▶ _Dataset content_
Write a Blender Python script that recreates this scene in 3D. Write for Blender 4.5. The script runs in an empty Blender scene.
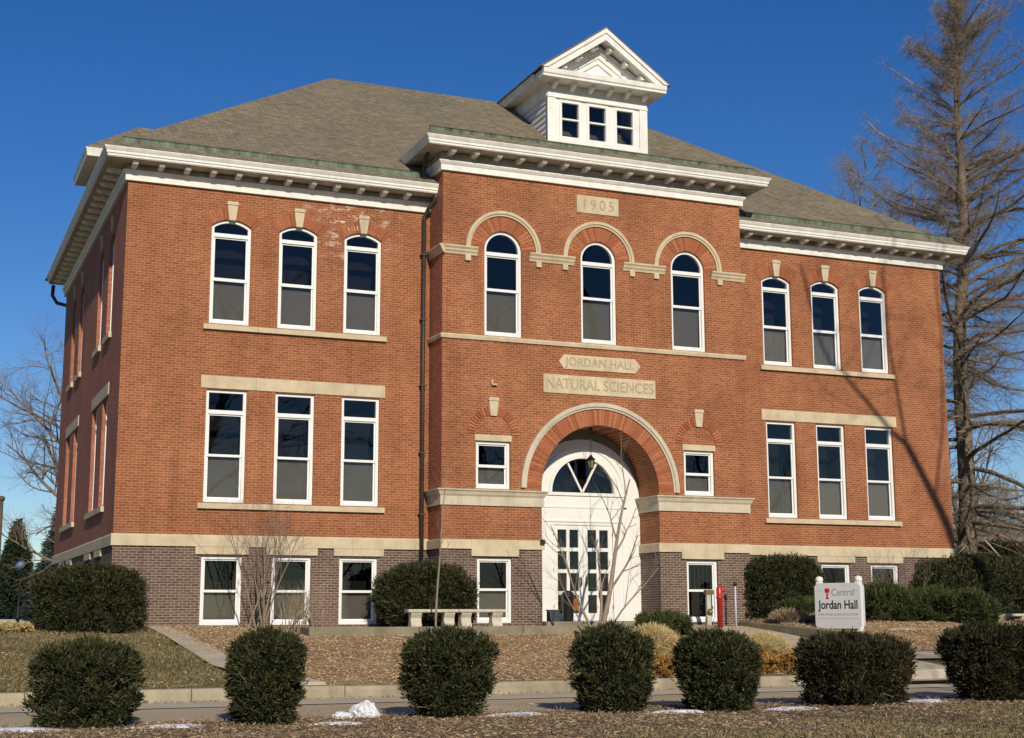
import bpy, bmesh, math, random
import numpy as np
from mathutils import Vector, Matrix
from mathutils.geometry import tessellate_polygon
S = bpy.context.scene
COL = S.collection
R = math.radians
# ------------------------------------------------------------------ camera
cd = bpy.data.cameras.new('camera'); cam = bpy.data.objects.new('camera', cd); COL.objects.link(cam)
cd.sensor_width = 36; cd.lens = 50.589; cd.clip_end = 6000; cd.clip_start = .1
yaw, pit, rol = R(22.893), R(9.714), R(-0.180)
fw = Vector((math.sin(yaw)*math.cos(pit), math.cos(yaw)*math.cos(pit), math.sin(pit)))
rt = Vector((math.cos(yaw), -math.sin(yaw), 0)); up = rt.cross(fw)
rt2 = rt*math.cos(rol)+up*math.sin(rol); up2 = up*math.cos(rol)-rt*math.sin(rol)
M = Matrix((rt2, up2, -fw)).transposed().to_4x4(); M.translation = Vector((-5.234, -40, .301))
cam.matrix_world = M
S.camera = cam
# ------------------------------------------------------------------ sky and sun
AZ, EL = R(8.5), R(27)          # sun stands a little left of the facade's normal, low winter sun
w = bpy.data.worlds.new('World'); S.world = w; w.use_nodes = True
nt = w.node_tree; sky = nt.nodes.new('ShaderNodeTexSky'); sky.sky_type = 'NISHITA'
sky.sun_disc = False; sky.sun_elevation = EL; sky.sun_rotation = R(180)+AZ
sky.altitude = 300; sky.air_density = 1.0; sky.dust_density = .1; sky.ozone_density = 4.0
hs = nt.nodes.new('ShaderNodeHueSaturation'); hs.inputs['Hue'].default_value = .513; hs.inputs['Saturation'].default_value = 1.29; hs.inputs['Value'].default_value = .87
nt.links.new(sky.outputs[0], hs.inputs['Color']); nt.links.new(hs.outputs[0], nt.nodes['Background'].inputs[0]); nt.nodes['Background'].inputs[1].default_value = .10
sd = bpy.data.lights.new('sun', 'SUN'); sd.energy = 4.3; sd.angle = R(.5); sd.color = (1, .90, .74)
sun = bpy.data.objects.new('sun', sd); COL.objects.link(sun); sun.location = (-20, -60, 40)
SD = Vector((math.sin(AZ)*math.cos(EL), math.cos(AZ)*math.cos(EL), -math.sin(EL)))
sun.rotation_euler = SD.to_track_quat('-Z', 'Y').to_euler()
vs = S.view_settings; vs.view_transform = 'Standard'; vs.look = 'None'; vs.exposure = 0; vs.gamma = 1; vs.use_curve_mapping = False
S.render.engine = 'CYCLES'; S.cycles.sample_clamp_indirect = 4; S.cycles.sample_clamp_direct = 6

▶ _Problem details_
Ignore the images and quote every line of the listing exactly.

▶ _Right answer_
Write a Blender Python script that recreates this scene in 3D. Write for Blender 4.5. The script runs in an empty Blender scene.
import bpy, bmesh, math, random
import numpy as np
from mathutils import Vector, Matrix
from mathutils.geometry import tessellate_polygon
S = bpy.context.scene
COL = S.collection
R = math.radians
# ------------------------------------------------------------------ camera
cd = bpy.data.cameras.new('camera'); cam = bpy.data.objects.new('camera', cd); COL.objects.link(cam)
cd.sensor_width = 36; cd.lens = 50.589; cd.clip_end = 6000; cd.clip_start = .1
yaw, pit, rol = R(22.893), R(9.714), R(-0.180)
fw = Vector((math.sin(yaw)*math.cos(pit), math.cos(yaw)*math.cos(pit), math.sin(pit)))
rt = Vector((math.cos(yaw), -math.sin(yaw), 0)); up = rt.cross(fw)
rt2 = rt*math.cos(rol)+up*math.sin(rol); up2 = up*math.cos(rol)-rt*math.sin(rol)
M = Matrix((rt2, up2, -fw)).transposed().to_4x4(); M.translation = Vector((-5.234, -40, .301))
cam.matrix_world = M
S.camera = cam
# ------------------------------------------------------------------ sky and sun
AZ, EL = R(8.5), R(27)          # sun stands a little left of the facade's normal, low winter sun
w = bpy.data.worlds.new('World'); S.world = w; w.use_nodes = True
nt = w.node_tree; sky = nt.nodes.new('ShaderNodeTexSky'); sky.sky_type = 'NISHITA'
sky.sun_disc = False; sky.sun_elevation = EL; sky.sun_rotation = R(180)+AZ
sky.altitude = 300; sky.air_density = 1.0; sky.dust_density = .1; sky.ozone_density = 4.0
hs = nt.nodes.new('ShaderNodeHueSaturation'); hs.inputs['Hue'].default_value = .513; hs.inputs['Saturation'].default_value = 1.29; hs.inputs['Value'].default_value = .87
nt.links.new(sky.outputs[0], hs.inputs['Color']); nt.links.new(hs.outputs[0], nt.nodes['Background'].inputs[0]); nt.nodes['Background'].inputs[1].default_value = .10
sd = bpy.data.lights.new('sun', 'SUN'); sd.energy = 4.3; sd.angle = R(.5); sd.color = (1, .90, .74)
sun = bpy.data.objects.new('sun', sd); COL.objects.link(sun); sun.location = (-20, -60, 40)
SD = Vector((math.sin(AZ)*math.cos(EL), math.cos(AZ)*math.cos(EL), -math.sin(EL)))
sun.rotation_euler = SD.to_track_quat('-Z', 'Y').to_euler()
vs = S.view_settings; vs.view_transform = 'Standard'; vs.look = 'None'; vs.exposure = 0; vs.gamma = 1; vs.use_curve_mapping = False
S.render.engine = 'CYCLES'; S.cycles.sample_clamp_indirect = 4; S.cycles.sample_clamp_direct = 6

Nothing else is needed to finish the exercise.